Andrew O’Brien: Yes. Paul, you’ve highlighted a few of the moving parts that we’re having in 2025. But at this point, it’s a bit early for us to be talking about what the 2025 capital spend is going to be, particularly when we were prior to closing the Marathon transaction. So I think that’s going to have to wait until we get through later through the year and get the math and transaction closed before we’re going to be wanting to talk in detail about 2025 CapEx.
Operator: Our next question comes from the line of Josh Silverstein with UBS. Your line is now open.

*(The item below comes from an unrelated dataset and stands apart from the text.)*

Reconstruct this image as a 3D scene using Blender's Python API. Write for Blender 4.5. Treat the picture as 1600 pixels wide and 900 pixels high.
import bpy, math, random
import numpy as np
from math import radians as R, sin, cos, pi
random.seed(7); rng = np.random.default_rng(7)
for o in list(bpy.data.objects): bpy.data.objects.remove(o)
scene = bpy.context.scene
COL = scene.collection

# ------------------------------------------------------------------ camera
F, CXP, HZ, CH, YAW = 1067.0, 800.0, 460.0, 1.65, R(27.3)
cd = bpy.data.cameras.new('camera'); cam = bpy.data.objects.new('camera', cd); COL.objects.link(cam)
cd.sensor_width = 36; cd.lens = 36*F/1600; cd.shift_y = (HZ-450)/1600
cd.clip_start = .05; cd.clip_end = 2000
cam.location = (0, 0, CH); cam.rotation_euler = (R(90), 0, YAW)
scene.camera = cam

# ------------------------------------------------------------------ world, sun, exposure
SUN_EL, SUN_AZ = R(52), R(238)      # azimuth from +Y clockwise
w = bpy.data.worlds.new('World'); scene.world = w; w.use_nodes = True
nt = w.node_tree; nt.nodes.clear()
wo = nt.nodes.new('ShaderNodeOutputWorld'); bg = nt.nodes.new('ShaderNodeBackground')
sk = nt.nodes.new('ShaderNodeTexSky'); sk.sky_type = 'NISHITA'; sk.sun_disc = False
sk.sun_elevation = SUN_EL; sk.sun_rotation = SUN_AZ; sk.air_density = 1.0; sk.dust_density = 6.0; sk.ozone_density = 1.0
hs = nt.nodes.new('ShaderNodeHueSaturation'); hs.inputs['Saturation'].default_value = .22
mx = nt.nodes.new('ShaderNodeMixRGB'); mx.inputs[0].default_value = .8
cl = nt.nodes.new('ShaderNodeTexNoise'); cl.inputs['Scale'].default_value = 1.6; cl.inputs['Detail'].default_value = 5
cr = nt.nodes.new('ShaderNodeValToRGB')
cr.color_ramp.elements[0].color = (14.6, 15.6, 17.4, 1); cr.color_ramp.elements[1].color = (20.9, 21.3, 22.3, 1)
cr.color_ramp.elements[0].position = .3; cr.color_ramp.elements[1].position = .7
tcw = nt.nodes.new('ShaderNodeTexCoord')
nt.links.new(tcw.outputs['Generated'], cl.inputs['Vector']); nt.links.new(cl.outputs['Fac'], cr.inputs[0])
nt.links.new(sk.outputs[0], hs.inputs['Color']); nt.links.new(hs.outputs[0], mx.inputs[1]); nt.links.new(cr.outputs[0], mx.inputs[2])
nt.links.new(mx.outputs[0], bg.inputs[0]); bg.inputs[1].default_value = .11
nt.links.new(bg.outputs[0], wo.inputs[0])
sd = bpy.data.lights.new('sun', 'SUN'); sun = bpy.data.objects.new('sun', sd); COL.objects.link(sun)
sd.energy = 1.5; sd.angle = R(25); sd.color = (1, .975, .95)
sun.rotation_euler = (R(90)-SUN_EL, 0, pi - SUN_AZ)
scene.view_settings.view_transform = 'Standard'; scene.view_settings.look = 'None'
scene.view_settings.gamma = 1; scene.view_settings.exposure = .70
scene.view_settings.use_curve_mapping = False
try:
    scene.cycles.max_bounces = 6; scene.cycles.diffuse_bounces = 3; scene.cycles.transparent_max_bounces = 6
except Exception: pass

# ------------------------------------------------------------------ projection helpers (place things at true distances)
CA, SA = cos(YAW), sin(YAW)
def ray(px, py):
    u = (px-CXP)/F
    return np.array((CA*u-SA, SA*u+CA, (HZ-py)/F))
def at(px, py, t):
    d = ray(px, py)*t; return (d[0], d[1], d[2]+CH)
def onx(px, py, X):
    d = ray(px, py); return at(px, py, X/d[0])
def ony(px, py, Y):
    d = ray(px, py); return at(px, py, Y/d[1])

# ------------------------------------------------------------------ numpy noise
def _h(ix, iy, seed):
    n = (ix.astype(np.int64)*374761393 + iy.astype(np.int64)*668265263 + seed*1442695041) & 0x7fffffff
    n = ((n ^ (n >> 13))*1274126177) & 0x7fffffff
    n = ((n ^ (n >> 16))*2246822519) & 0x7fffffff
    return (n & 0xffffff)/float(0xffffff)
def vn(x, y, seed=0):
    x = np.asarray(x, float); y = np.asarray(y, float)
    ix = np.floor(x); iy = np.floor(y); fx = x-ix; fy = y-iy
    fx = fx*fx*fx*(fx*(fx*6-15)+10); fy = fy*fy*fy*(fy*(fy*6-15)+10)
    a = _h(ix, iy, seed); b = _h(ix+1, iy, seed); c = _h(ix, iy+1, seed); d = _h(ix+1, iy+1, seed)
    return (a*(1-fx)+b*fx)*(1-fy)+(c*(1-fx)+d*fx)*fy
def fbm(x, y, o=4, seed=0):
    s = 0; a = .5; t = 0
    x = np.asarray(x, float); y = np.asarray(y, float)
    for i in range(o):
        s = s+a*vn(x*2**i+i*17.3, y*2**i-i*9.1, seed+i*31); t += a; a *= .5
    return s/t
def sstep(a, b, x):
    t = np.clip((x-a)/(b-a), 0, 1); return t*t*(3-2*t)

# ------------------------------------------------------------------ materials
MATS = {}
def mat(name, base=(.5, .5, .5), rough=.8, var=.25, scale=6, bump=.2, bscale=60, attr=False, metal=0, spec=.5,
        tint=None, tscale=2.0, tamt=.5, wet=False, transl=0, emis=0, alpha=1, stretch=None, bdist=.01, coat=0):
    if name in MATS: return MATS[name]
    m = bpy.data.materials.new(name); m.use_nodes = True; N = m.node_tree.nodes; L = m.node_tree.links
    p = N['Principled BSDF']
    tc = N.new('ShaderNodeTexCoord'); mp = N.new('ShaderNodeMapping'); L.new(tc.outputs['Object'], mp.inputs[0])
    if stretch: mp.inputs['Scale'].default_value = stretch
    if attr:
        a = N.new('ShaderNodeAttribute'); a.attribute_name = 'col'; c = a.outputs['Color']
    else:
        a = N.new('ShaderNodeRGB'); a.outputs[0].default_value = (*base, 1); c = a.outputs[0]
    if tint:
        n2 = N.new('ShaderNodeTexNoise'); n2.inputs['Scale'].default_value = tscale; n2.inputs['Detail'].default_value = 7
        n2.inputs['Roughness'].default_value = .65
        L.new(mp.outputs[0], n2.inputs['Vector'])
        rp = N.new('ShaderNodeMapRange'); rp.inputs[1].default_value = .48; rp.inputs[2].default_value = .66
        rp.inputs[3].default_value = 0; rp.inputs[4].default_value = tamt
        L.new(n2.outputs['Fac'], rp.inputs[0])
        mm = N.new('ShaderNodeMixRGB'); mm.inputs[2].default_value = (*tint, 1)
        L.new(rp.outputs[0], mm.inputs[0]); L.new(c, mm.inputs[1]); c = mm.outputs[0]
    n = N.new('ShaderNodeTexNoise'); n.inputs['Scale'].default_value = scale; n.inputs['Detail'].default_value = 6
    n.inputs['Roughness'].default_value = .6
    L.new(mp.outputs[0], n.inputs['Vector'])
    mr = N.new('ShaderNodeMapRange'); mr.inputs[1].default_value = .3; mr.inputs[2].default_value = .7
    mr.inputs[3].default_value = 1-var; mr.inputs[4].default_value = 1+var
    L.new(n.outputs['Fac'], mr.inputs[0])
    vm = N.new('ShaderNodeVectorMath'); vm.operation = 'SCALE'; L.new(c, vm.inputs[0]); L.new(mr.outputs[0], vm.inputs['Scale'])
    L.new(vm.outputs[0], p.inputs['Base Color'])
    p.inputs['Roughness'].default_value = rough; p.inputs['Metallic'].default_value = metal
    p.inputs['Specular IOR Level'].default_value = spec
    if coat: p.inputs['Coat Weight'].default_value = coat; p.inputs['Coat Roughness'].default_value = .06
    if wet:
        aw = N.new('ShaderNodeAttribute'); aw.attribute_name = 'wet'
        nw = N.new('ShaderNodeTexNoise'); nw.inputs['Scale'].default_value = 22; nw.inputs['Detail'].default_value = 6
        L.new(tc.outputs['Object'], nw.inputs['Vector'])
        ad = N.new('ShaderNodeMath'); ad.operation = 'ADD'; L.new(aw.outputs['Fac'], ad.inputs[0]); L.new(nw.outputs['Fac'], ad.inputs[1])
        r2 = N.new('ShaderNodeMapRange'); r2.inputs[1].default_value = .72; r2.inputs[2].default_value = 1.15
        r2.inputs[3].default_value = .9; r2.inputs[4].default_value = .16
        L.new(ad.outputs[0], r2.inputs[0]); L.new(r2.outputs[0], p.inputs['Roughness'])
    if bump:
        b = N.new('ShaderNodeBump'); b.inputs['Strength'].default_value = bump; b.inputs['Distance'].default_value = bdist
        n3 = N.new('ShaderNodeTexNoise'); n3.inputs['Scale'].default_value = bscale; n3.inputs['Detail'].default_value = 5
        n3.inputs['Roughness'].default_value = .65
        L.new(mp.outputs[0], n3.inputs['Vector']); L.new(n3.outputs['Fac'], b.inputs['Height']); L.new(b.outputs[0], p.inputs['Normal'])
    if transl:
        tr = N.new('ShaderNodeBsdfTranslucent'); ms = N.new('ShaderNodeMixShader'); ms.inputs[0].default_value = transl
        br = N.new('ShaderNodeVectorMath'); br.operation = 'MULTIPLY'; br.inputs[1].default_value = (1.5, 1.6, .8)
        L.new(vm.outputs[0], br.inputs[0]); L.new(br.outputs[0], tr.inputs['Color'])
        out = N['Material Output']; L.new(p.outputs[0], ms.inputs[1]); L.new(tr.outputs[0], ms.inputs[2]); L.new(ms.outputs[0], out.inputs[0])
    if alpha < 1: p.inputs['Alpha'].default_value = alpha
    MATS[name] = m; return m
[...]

Joshua Silverstein: Yes, thanks guys. Just wanted to get an update on some of the LNG product development. I was curious if the permitting slowdown in the U.S. has actually helped the pace of development at Port Arthur. And then it’s — I think it’s been about a year since the Saguaro LNG announcement. I just wanted to get an update on that project, too. Thanks.
Andrew O’Brien: Yes. It’s Andy, I can take that one. On Port Arthur, specifically, as you mentioned, that is our Phase 1 is a fully permitted project. We started construction of the [indiscernible] construction there with the contractor. And at this stage, I just say things are on track. Really not much else to say in terms of the construction of the project at this point, it’s on track and going as planned. And then I think your second question was really on NPL. This one — this impacted projects in U.S. and Mexico, these are impacted by the pause. And that is impacting the FID there. But I’d probably point you to go and — so those questions are probably better answered by NPL in terms of sort of the pace of the project and where they’re at.
We see, like you see sort of critical milestones being progressed. But they face the same regulatory hurdles that the rest of the industry does. You mentioned, you’re correct that we have we’ve agreed to take 2.2 MTPA of offtake in NPL. So we’re clearly watching the progress there, too, but that one is contingent on the LNG pause.
Operator: We have no further questions at this time. Thank you, ladies and gentlemen. This concludes today’s conference. Thank you for participating. You may now disconnect.